The site found 50km northwest of Cairo, was thought by Junker to be about 160,000sq. m. The site is naturally raised above the level of a flood. The mound of Merimde covers 44 acres. The settlement had been constructed on a natural rise above the inundation, and gradually rose as the town was built upon it’s own debris. It is believed that there were about 5000 occupants at one time at this site. Because the site was occupied for a long time, the progression of house styles and street patterns reflect the growing level of urban organization. Large pits found were understood to be granaries. Some scholars believe that Merimde pooled together surplus crops in some form of a community organization. Besides growing grains, residents of Merimde reared cattle, goats, and pigs. They hunted animals such as antelope. The Nile River gave them an ample supply of fish, shellfish, turtle, and hippopotamus. The pottery found at the site was rather plain and simple in shape. Tools were also found. Those made of stone and flint would have been used for butchery, craftwork, and felling trees. Some scholars believe that the pear shaped flint mace heads were used not for the killing of animals, but for the use on other humans, and believed that Merimde may have been at conflict with a neighboring community.

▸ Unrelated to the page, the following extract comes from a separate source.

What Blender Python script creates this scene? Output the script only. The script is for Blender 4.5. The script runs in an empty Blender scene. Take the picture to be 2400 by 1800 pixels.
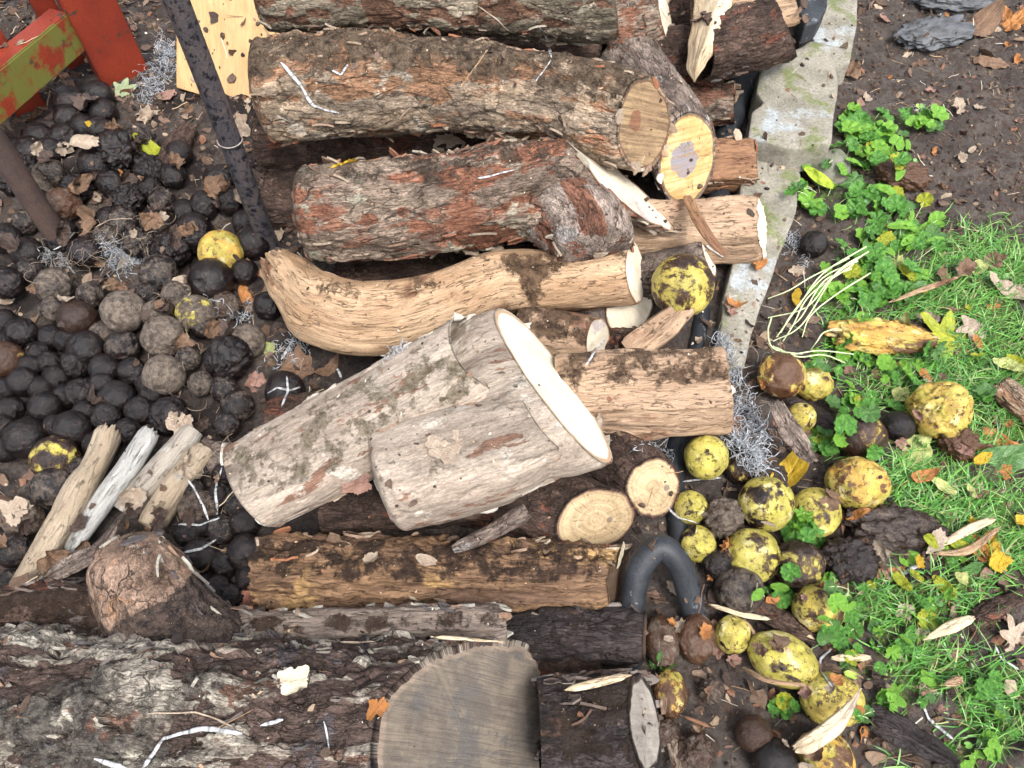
import bpy, math, random
import numpy as np
from mathutils import Vector, Matrix
random.seed(7)
rng = np.random.default_rng(7)
scn = bpy.context.scene
COL = scn.collection
# ---------------------------------------------------------------- camera, sky, sun, exposure
H = 1.15
PITCH = math.radians(58.0)
F = 1800.0                                   # focal length in photo pixels (photo 2400 x 1800)
CAM = Vector((0.0, -H / math.tan(PITCH), H))
cam_d = bpy.data.cameras.new('camera')
cam = bpy.data.objects.new('camera', cam_d)
COL.objects.link(cam)
cam.location = CAM
cam.rotation_euler = (math.pi / 2 - PITCH, 0, 0)
cam_d.sensor_width = 36.0
cam_d.lens = 36.0 * F / 2400.0
cam_d.clip_start = 0.02
cam_d.clip_end = 200.0
scn.camera = cam
SUN_EL, SUN_AZ = math.radians(62), math.radians(150)     # azimuth clockwise from +Y
w = bpy.data.worlds.new('World')
scn.world = w
w.use_nodes = True
wt = w.node_tree
wt.nodes.clear()
sky = wt.nodes.new('ShaderNodeTexSky')
sky.sky_type = 'NISHITA'
sky.sun_disc = False
sky.sun_elevation = SUN_EL
sky.sun_rotation = SUN_AZ
sky.air_density = 1.0
sky.dust_density = 4.0
hs = wt.nodes.new('ShaderNodeHueSaturation')
hs.inputs['Saturation'].default_value = 0.35
bg = wt.nodes.new('ShaderNodeBackground')
bg.inputs[1].default_value = 0.14
wo = wt.nodes.new('ShaderNodeOutputWorld')
wt.links.new(sky.outputs[0], hs.inputs['Color'])
wt.links.new(hs.outputs[0], bg.inputs[0])
wt.links.new(bg.outputs[0], wo.inputs[0])
sd = bpy.data.lights.new('sun', 'SUN')
sd.energy = 1.15
sd.angle = math.radians(14)
sd.color = (1.0, 0.98, 0.955)
sun = bpy.data.objects.new('sun', sd)
COL.objects.link(sun)
dvec = Vector((math.sin(SUN_AZ) * math.cos(SUN_EL), math.cos(SUN_AZ) * math.cos(SUN_EL), math.sin(SUN_EL)))
sun.rotation_euler = dvec.to_track_quat('Z', 'Y').to_euler()
scn.view_settings.view_transform = 'Standard'
scn.view_settings.look = 'None'
scn.view_settings.exposure = 1.3
scn.view_settings.gamma = 1.0
scn.view_settings.use_curve_mapping = False
scn.cycles.max_bounces = 4
scn.cycles.diffuse_bounces = 2
scn.cycles.glossy_bounces = 1
scn.cycles.use_adaptive_sampling = True
scn.cycles.adaptive_threshold = 0.03
# ---------------------------------------------------------------- photo pixel <-> place
sp_, cp_ = math.sin(PITCH), math.cos(PITCH)
FWD = Vector((0, cp_, -sp_))
UPV = Vector((0, sp_, cp_))
def ray(px, py):
    return (FWD + Vector((1, 0, 0)) * ((px - 1200) / F) + UPV * ((900 - py) / F))
def W(px, py, z=0.0):
    d = ray(px, py)
    return CAM + d * ((z - CAM.z) / d.z)
def depth(p):
    return (Vector(p) - CAM).dot(FWD)
def px2m(p, n):
    return n * depth(p) / F
def proj(x, y, z):
    dx, dy, dz = x - CAM.x, y - CAM.y, z - CAM.z
    d = dy * FWD.y + dz * FWD.z
    return 1200 + F * dx / d, 900 - F * (dy * UPV.y + dz * UPV.z) / d
# ---------------------------------------------------------------- numpy noise
def _hash(ix, iy, iz, seed):
    h = (ix.astype(np.uint32) * np.uint32(374761393) + iy.astype(np.uint32) * np.uint32(668265263)
         + iz.astype(np.uint32) * np.uint32(2147483647) + np.uint32((seed * 1274126177) & 0xffffffff))
    h = (h ^ (h >> np.uint32(13))) * np.uint32(1274126177)
    h = (h ^ (h >> np.uint32(16))) * np.uint32(2246822519)
    h = h ^ (h >> np.uint32(13))
    return (h & np.uint32(0xffffff)).astype(np.float64) / 16777215.0
def vnoise(p, seed=0):
    f = np.floor(p)
    t = p - f
    t = t * t * t * (t * (t * 6 - 15) + 10)
    i = f.astype(np.int64)
    out = 0
    for a in (0, 1):
        wx = t[:, 0] if a else 1 - t[:, 0]
        for b in (0, 1):
            wy = t[:, 1] if b else 1 - t[:, 1]
            for c in (0, 1):
                wz = t[:, 2] if c else 1 - t[:, 2]
                out = out + wx * wy * wz * _hash(i[:, 0] + a, i[:, 1] + b, i[:, 2] + c, seed)
    return out * 2 - 1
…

The Merimde funerary culture was quite different than that of other predynastic sites. Instead of interring the dead in large, organized cemeteries, the bodies were buried inside the settlement, mainly in the unoccupied sections of the town. It is impossible to determine if the bodies were buried in the houses while living people were still occupying them. The bodies were buried in shallow oval pits and laid on their sides in a fetal position. The bodies very rarely had grave offerings, apart from the occasional beads, amulets or reed mats.